Pardus European Special Opportunities Master Fund, L.P. and certain of its
affiliates and associates recommends a vote "FOR" the election of all of the
nominees listed in Proposal 1 below, "FOR" Proposal 2 below, "AGAINST" Proposal
3 below, "FOR" Proposal 4 below, and "FOR" granting the proxy holders discretion
on the Liberation Proposals, if properly brought before the 2005 Annual Meeting,
and on all other matters as may properly come before the meeting. (Please mark
each matter with an "X" in the appropriate box.)

Pardus European Special Opportunities Master Fund, L.P. (the "Fund") and certain
of its affiliates and associates recommends a vote "FOR ALL" with respect to the
election of all of the nominees listed in Proposal 1 below.


1. Election of Directors:

         Nominees:  Charles J. Burdick, Barry R. Elson and Don R. Kornstein

         [ ]      FOR ALL


         [ ]      WITHHOLD AUTHORITY TO VOTE FOR ALL NOMINEES


         [ ]      FOR ALL EXCEPT NOMINEE WRITTEN BELOW

                           INSTRUCTION: To withhold authority to vote for any
                           individual nominee, mark the "FOR ALL EXCEPT' box and
                           write the name(s) of the nominee(s) you do not
                           support on the line below. Your shares will be voted
                           for the remaining nominee(s).

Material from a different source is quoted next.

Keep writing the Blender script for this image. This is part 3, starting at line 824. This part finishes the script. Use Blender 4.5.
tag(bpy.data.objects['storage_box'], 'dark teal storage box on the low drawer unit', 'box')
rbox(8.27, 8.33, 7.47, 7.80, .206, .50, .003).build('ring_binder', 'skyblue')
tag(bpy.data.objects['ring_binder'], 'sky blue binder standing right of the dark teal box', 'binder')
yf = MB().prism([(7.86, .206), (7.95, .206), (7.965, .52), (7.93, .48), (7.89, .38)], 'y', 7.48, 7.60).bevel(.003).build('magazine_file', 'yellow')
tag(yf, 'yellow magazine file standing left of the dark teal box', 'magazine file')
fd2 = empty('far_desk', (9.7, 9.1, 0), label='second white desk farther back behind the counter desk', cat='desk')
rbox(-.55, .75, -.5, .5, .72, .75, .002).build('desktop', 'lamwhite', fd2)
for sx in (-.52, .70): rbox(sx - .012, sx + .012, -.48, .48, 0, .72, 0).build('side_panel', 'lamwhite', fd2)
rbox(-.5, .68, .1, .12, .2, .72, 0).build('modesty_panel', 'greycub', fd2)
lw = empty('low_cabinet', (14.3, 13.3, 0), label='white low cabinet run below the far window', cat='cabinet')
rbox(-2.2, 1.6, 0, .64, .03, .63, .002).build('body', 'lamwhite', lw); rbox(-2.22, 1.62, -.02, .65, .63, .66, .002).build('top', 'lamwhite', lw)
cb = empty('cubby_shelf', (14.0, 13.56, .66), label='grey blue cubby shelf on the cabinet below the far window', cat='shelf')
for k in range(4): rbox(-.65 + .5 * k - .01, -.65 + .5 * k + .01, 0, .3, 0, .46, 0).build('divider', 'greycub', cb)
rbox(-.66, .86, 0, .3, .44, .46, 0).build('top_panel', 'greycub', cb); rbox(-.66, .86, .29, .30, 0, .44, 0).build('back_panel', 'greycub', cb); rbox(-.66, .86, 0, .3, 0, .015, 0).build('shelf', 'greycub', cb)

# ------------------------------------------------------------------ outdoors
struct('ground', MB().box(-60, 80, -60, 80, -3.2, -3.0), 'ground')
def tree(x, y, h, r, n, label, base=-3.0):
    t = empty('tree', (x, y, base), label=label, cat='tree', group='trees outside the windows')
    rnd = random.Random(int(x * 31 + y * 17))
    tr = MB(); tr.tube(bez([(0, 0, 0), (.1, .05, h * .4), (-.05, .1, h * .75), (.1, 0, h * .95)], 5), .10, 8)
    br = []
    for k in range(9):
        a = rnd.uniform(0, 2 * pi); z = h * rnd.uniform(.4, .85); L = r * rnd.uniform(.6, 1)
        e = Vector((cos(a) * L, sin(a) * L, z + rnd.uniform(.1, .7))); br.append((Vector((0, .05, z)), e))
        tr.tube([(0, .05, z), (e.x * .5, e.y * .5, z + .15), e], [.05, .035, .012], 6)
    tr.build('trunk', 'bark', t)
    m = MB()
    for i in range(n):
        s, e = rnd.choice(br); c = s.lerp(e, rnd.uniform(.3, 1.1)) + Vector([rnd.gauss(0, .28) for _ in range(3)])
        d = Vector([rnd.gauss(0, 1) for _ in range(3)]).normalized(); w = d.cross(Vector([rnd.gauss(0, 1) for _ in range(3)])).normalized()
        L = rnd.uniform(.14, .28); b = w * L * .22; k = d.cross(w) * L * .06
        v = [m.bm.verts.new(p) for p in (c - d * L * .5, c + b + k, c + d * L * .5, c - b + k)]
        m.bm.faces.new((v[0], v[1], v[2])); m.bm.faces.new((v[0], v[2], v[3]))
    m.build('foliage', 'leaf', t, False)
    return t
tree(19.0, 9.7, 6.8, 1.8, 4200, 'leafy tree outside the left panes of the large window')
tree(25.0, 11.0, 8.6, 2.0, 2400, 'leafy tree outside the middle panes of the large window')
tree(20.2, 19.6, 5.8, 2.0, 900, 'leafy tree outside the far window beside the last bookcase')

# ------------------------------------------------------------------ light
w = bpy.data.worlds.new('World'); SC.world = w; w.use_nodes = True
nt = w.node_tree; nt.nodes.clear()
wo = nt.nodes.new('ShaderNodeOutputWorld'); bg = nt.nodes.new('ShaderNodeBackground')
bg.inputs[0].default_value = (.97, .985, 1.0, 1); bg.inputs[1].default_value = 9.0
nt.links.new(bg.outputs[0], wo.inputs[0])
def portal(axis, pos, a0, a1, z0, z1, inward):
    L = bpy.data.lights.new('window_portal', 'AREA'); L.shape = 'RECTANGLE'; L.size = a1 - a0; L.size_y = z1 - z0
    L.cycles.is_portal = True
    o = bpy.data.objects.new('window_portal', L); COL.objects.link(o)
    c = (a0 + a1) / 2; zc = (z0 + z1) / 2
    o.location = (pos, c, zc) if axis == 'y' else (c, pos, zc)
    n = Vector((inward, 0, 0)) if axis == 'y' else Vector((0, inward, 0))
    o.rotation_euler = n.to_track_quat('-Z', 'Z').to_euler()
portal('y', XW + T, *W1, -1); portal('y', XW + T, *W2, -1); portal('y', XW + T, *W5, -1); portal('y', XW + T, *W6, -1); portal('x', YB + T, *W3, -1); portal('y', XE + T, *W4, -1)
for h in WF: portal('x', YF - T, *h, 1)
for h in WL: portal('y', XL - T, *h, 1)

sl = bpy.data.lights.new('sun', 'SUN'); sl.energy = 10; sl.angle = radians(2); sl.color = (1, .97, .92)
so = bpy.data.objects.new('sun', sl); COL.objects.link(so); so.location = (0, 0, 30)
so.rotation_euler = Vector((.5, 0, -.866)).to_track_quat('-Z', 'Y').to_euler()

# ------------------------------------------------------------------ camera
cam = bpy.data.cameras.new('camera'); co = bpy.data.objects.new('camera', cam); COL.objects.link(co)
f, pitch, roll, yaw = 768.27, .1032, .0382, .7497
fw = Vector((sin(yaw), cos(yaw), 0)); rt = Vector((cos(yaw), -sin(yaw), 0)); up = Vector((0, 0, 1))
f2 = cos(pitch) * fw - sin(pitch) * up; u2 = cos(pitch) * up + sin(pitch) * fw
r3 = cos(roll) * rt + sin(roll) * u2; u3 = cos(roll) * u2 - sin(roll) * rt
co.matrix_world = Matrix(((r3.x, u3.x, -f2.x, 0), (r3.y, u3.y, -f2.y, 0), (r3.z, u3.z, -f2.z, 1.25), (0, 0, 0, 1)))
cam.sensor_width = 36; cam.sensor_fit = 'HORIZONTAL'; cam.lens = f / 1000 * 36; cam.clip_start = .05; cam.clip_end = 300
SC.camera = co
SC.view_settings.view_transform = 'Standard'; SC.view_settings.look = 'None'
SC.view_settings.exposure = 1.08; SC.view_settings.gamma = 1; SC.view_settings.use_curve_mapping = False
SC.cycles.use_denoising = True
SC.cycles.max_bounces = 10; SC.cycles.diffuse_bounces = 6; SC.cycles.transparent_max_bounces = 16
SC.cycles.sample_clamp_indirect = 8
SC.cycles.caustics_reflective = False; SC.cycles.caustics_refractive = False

                           ________________________________________________


The Fund recommends a vote "FOR" Proposal 2 below.

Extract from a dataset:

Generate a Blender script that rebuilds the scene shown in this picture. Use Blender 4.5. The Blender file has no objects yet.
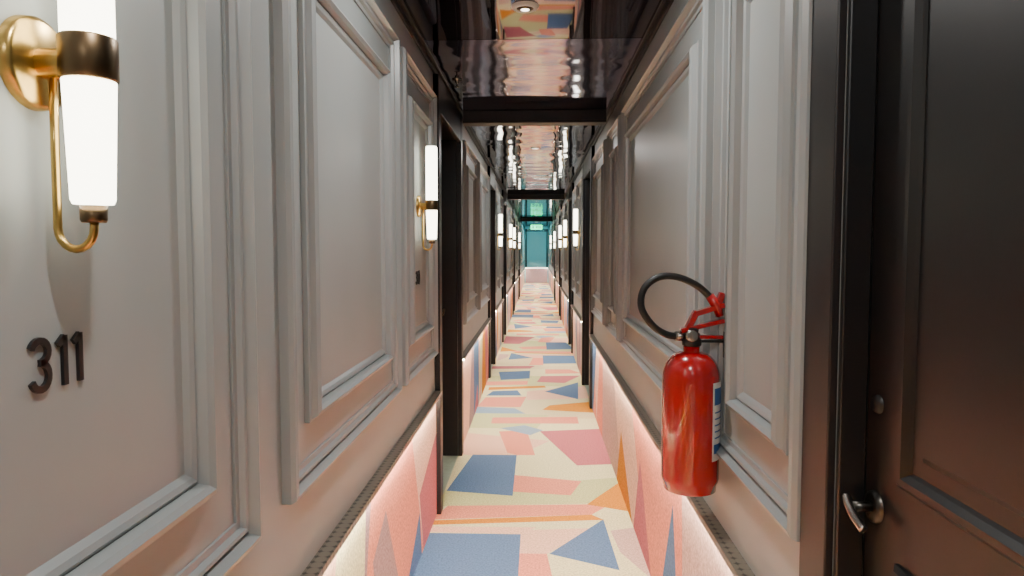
import bpy, bmesh, math, random
from mathutils import Vector, Matrix
random.seed(7)
XL, XR = -0.55, 0.51
H = 2.415
YB, YE = -2.2, 30.0
EYE = 1.44

# ------------------------------------------------------------ materials
def lin(c):
    return tuple(((v/255)/12.92 if v/255 <= 0.04045 else ((v/255+0.055)/1.055)**2.4) for v in c)
def newmat(name):
    m = bpy.data.materials.new(name); m.use_nodes = True
    nt = m.node_tree
    return m, nt, nt.nodes["Principled BSDF"]
def mat(name, rgb, rough=0.5, metal=0.0, ior=1.5, noise=None, bump=None, emit=None, es=0, spec=0.5, var=0.15):
    m, nt, b = newmat(name)
    c = lin(rgb)
    b.inputs["Base Color"].default_value = (*c, 1)
    b.inputs["Roughness"].default_value = rough
    b.inputs["Metallic"].default_value = metal
    b.inputs["IOR"].default_value = ior
    b.inputs["Specular IOR Level"].default_value = spec
    tc = nt.nodes.new("ShaderNodeTexCoord")
    if noise:
        n = nt.nodes.new("ShaderNodeTexNoise"); n.inputs["Scale"].default_value = noise
        n.inputs["Detail"].default_value = 4
        nt.links.new(tc.outputs["Object"], n.inputs["Vector"])
        r = nt.nodes.new("ShaderNodeValToRGB")
        r.color_ramp.elements[0].position = 0.3; r.color_ramp.elements[1].position = 0.7
        r.color_ramp.elements[0].color = (*[v*(1-var) for v in c], 1)
        r.color_ramp.elements[1].color = (*[min(1, v*(1+var)) for v in c], 1)
        nt.links.new(n.outputs["Fac"], r.inputs["Fac"])
        nt.links.new(r.outputs["Color"], b.inputs["Base Color"])
    if bump:
        n2 = nt.nodes.new("ShaderNodeTexNoise"); n2.inputs["Scale"].default_value = bump[0]
        n2.inputs["Detail"].default_value = 3
        nt.links.new(tc.outputs["Object"], n2.inputs["Vector"])
        bp = nt.nodes.new("ShaderNodeBump"); bp.inputs["Strength"].default_value = bump[1]
        bp.inputs["Distance"].default_value = bump[2]
        nt.links.new(n2.outputs["Fac"], bp.inputs["Height"])
        nt.links.new(bp.outputs["Normal"], b.inputs["Normal"])
    if emit:
        b.inputs["Emission Color"].default_value = (*lin(emit), 1)
        b.inputs["Emission Strength"].default_value = es
    return m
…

2.       Proposal to repeal provisions in the Company's By-laws that were
         adopted after May 25, 2005 (purportedly the last date of reported
         changes) and prior to the approval and adoption of this Proposal 2 at
         the 2005 Annual Meeting of stockholders:

                           FOR [ ]  AGAINST [ ]   ABSTAIN  [ ]

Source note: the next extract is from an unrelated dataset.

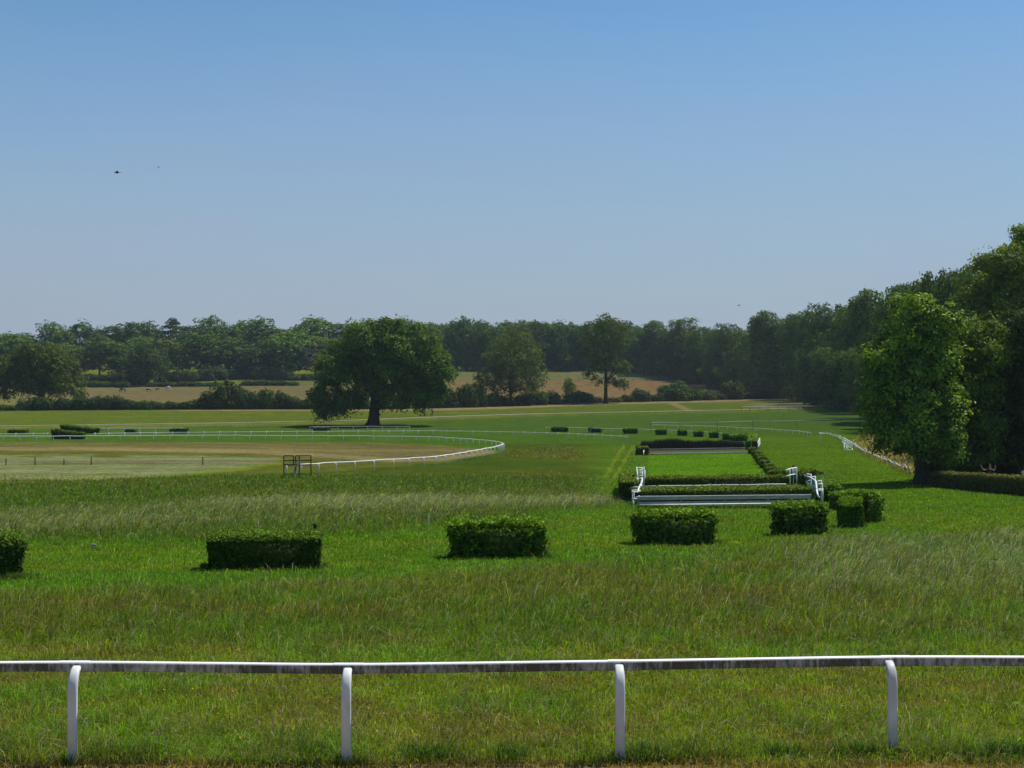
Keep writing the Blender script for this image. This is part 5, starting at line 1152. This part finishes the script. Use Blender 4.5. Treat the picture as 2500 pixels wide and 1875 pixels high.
def bird(x, y, d, span, rz, roll, label):
    p = W(x, y, d); s = span
    V = [(-.30, 0, 0), (-.12, 0, .0), (.08, 0, .0), (.24, 0, .01), (.34, 0, .005)]
    e = empty('bird', p, label, 'bird', 'birds in the sky', rz); e.rotation_euler = (roll, 0, rz); e.scale = (s, s, s)
    mb = MB(); mb.tube(V, [.012, .055, .075, .05, .008], 8)
    for sd in (-1, 1):
        w_ = [(.16, sd*.04, .02), (.10, sd*.28, .06), (-.06, sd*.52, .03), (-.10, sd*.30, .03), (-.06, sd*.04, .01)]
        mb._add(w_ + [(a_, b_, c_ - .018) for a_, b_, c_ in w_], [(0, 1, 2, 3, 4), (9, 8, 7, 6, 5)] + [(k, (k+1) % 5, (k+1) % 5 + 5, k + 5) for k in range(5)])
    mb._add([(-.26, .02, .0), (-.50, .09, .0), (-.43, 0, 0), (-.50, -.09, 0), (-.26, -.02, 0), (-.43, 0, -.015)], [(0, 1, 2), (2, 3, 4), (0, 2, 4), (4, 5, 0), (1, 5, 2), (2, 5, 3), (0, 5, 1), (4, 3, 5)])
    mb.build('body', M['black'], e, smooth=True)
bird(286, 421, 62, .40, math.radians(200), math.radians(12), 'larger dark bird in flight on the open sky')
bird(387, 408, 95, .20, math.radians(205), math.radians(25), 'tiny dark bird just above and beside the larger one')
bird(1804, 745.5, 120, .42, math.radians(195), math.radians(10), 'small dark bird low over the straight wood')
# ------------------------------------------------------------------ air, light, camera
m = bpy.data.materials.new('haze_air'); m.use_nodes = True; t = m.node_tree; t.nodes.clear()
out = t.nodes.new('ShaderNodeOutputMaterial'); pv = t.nodes.new('ShaderNodeVolumePrincipled')
pv.inputs['Color'].default_value = (.68, .84, 1, 1); pv.inputs['Density'].default_value = .00008; pv.inputs['Anisotropy'].default_value = .3
t.links.new(pv.outputs[0], out.inputs['Volume'])
mb = MB(); zt = CZ + 36; mb.box((0, 680, (zt - 2)/2 - 0), (3800, 1520, zt + 2))
tag(mb.build('haze', m), 'thin summer haze over the fields', None, None, 'stuff')

w = bpy.data.worlds.new('World'); SC.world = w; w.use_nodes = True; t = w.node_tree; t.nodes.clear()
out = t.nodes.new('ShaderNodeOutputWorld'); bg = t.nodes.new('ShaderNodeBackground')
sk = t.nodes.new('ShaderNodeTexSky'); sk.sky_type = 'NISHITA'; sk.sun_disc = False
sk.sun_elevation = SUN_EL; sk.sun_rotation = SUN_AZ; sk.altitude = 100; sk.air_density = 1.0; sk.dust_density = .35; sk.ozone_density = 2.5
bg.inputs['Strength'].default_value = .056
tn = t.nodes.new('ShaderNodeVectorMath'); tn.operation = 'MULTIPLY'; tn.inputs[1].default_value = (.97, 1.42, 1.66)
# summer haze low in the sky: the air pales towards the horizon all the way round
tc = t.nodes.new('ShaderNodeTexCoord'); sp = t.nodes.new('ShaderNodeSeparateXYZ'); t.links.new(tc.outputs['Generated'], sp.inputs[0])
mr = t.nodes.new('ShaderNodeMapRange'); mr.inputs[1].default_value = 0; mr.inputs[2].default_value = .26; mr.inputs[3].default_value = .95; mr.inputs[4].default_value = 0; t.links.new(sp.outputs['Z'], mr.inputs[0])
mx = t.nodes.new('ShaderNodeMix'); mx.data_type = 'RGBA'; mx.inputs[7].default_value = (5.35, 6.1, 7.9, 1)
t.links.new(sk.outputs[0], tn.inputs[0]); no = t.nodes.new('ShaderNodeTexNoise'); no.inputs['Scale'].default_value = 2.2; no.inputs['Detail'].default_value = 4
mp = t.nodes.new('ShaderNodeMapping'); mp.inputs['Scale'].default_value = (1, 1, 5); t.links.new(tc.outputs['Generated'], mp.inputs[0]); t.links.new(mp.outputs[0], no.inputs['Vector'])
nr = t.nodes.new('ShaderNodeMapRange'); nr.inputs[1].default_value = .3; nr.inputs[2].default_value = .7; nr.inputs[3].default_value = -.07; nr.inputs[4].default_value = .07; t.links.new(no.outputs['Fac'], nr.inputs[0])
ad = t.nodes.new('ShaderNodeMath'); ad.operation = 'ADD'; ad.use_clamp = True; t.links.new(mr.outputs[0], ad.inputs[0]); t.links.new(nr.outputs[0], ad.inputs[1])
t.links.new(ad.outputs[0], mx.inputs[0]); t.links.new(tn.outputs[0], mx.inputs[6])
t.links.new(mx.outputs[2], bg.inputs[0]); t.links.new(bg.outputs[0], out.inputs[0])
s = bpy.data.lights.new('sun', 'SUN'); s.energy = 4.8; s.angle = math.radians(.53); s.color = (1, .95, .86)
so = bpy.data.objects.new('sun', s); COL.objects.link(so)
dv = Vector((math.sin(SUN_AZ)*math.cos(SUN_EL), math.cos(SUN_AZ)*math.cos(SUN_EL), math.sin(SUN_EL)))
so.rotation_euler = dv.to_track_quat('Z', 'Y').to_euler(); so.location = dv*60

c = bpy.data.cameras.new('camera'); co = bpy.data.objects.new('camera', c); COL.objects.link(co)
co.location = (0, 0, CZ); co.rotation_euler = (math.radians(90), 0, 0)
c.sensor_width = 36; c.lens = F*36/2500; c.shift_y = -(937.5 - HY)/2500; c.clip_start = .1; c.clip_end = 6000
SC.camera = co
SC.view_settings.view_transform = 'Standard'; SC.view_settings.look = 'None'; SC.view_settings.exposure = .2; SC.view_settings.gamma = 1
cy = SC.cycles
cy.max_bounces = 6; cy.diffuse_bounces = 3; cy.glossy_bounces = 2; cy.transmission_bounces = 4; cy.transparent_max_bounces = 8; cy.volume_bounces = 0
cy.sample_clamp_indirect = 4; cy.use_denoising = True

The Fund recommends a vote "AGAINST" Proposal 3 below.

3.       Approval of the 2006 Omnibus Equity Compensation Plan

                           FOR [ ]  AGAINST [ ]   ABSTAIN  [ ]

The Fund recommends a vote "FOR" Proposal 4 below.

4.       Ratification of the appointment of KPMG LLP as independent auditor for
         the Company for the fiscal year ending December 31, 2005

                           FOR [ ]  AGAINST [ ]   ABSTAIN  [ ]






The Fund recommends a vote "FOR" Proposal 5 below.

5.       In their discretion on all other matters as may properly come before
         the annual meeting, including any motion to adjourn or postpone the
         meeting or other matters incidental to the conduct of the meeting.

                           FOR [ ]  AGAINST [ ]   ABSTAIN  [ ]



Please be sure to sign and date this Proxy

                                       DATED:  _________________________________



______________________________________
(Signature)

______________________________________
(Signature, if held jointly)

______________________________________
(Title)

Please sign exactly as name appears on this Proxy. When shares are held jointly,
joint owners should each sign. Executors, administrators, trustees, etc., should
indicate the capacity in which signing.

IMPORTANT:  PLEASE SIGN, DATE AND RETURN THIS PROXY CARD PROMPTLY!